Uns congressistas agora se aproveitam da dor popular para novo discurso oportunista e falso: flexibilizar o estatuto do desarmamento. Com o bordão “cidadãos de bem desarmados”, camuflam intenções sem enrubescer. Atendem a interesses de patrocinadores de campanha, como o deputado acusado de homicídios, entre eles o de um cabo da PM (que não era bandido). É o cidadão que deve se defender, no cada um por si, ou o estado que tem o dever de protegê-lo? Não pagamos impostos? Cinquenta mil brasileiros morrem num ano vítimas das armas de fogo. Se flexibilizar o desarmamento, serão duzentos mil. A maioria, jovens. O único problema do estatuto é o de toda lei brasileira: não há o costume de cumpri-las. É com o que os parlamentares têm de se preocupar.
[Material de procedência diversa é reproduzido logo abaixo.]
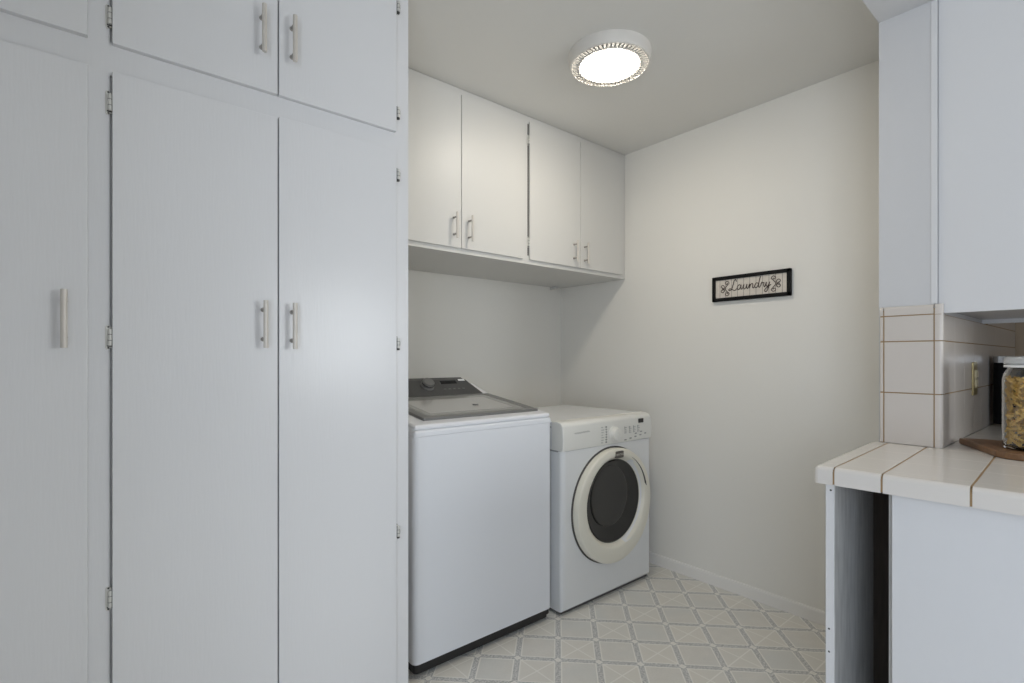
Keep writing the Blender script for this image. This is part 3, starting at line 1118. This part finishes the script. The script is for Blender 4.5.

Não em liberar o bangue-bangue no território tupiniquim.

Quem andará armado, ao mudar a lei? Cidadãos pacatos? Alguns. Mas também os bêbados do trânsito, que já matam demais com suas loucuras, os drogados, os maridos violentos, os inconsequentes de toda ordem. Qualquer discussão virará duelo. Nossos filhos estarão nas ruas, como alvo. O trabalho policial preventivo ficará ainda mais difícil. Arma defende o “cidadão de bem”? Pesquise: quando não é chamariz para assaltos, o sujeito ao tentar usá-la leva a pior. Raras reações dão certo. Uma infeliz realidade. A bancada da bala quer a guerra, o povo quer paz. Mas eles se aproveitam da dor cidadã para inflar ódios e atender patrocinadores, não para frear essa fábrica de bandidos. Insegurança e medo interessam a muita gente. Que triste.


*Capitão da BM e colunista do Correio do Povo.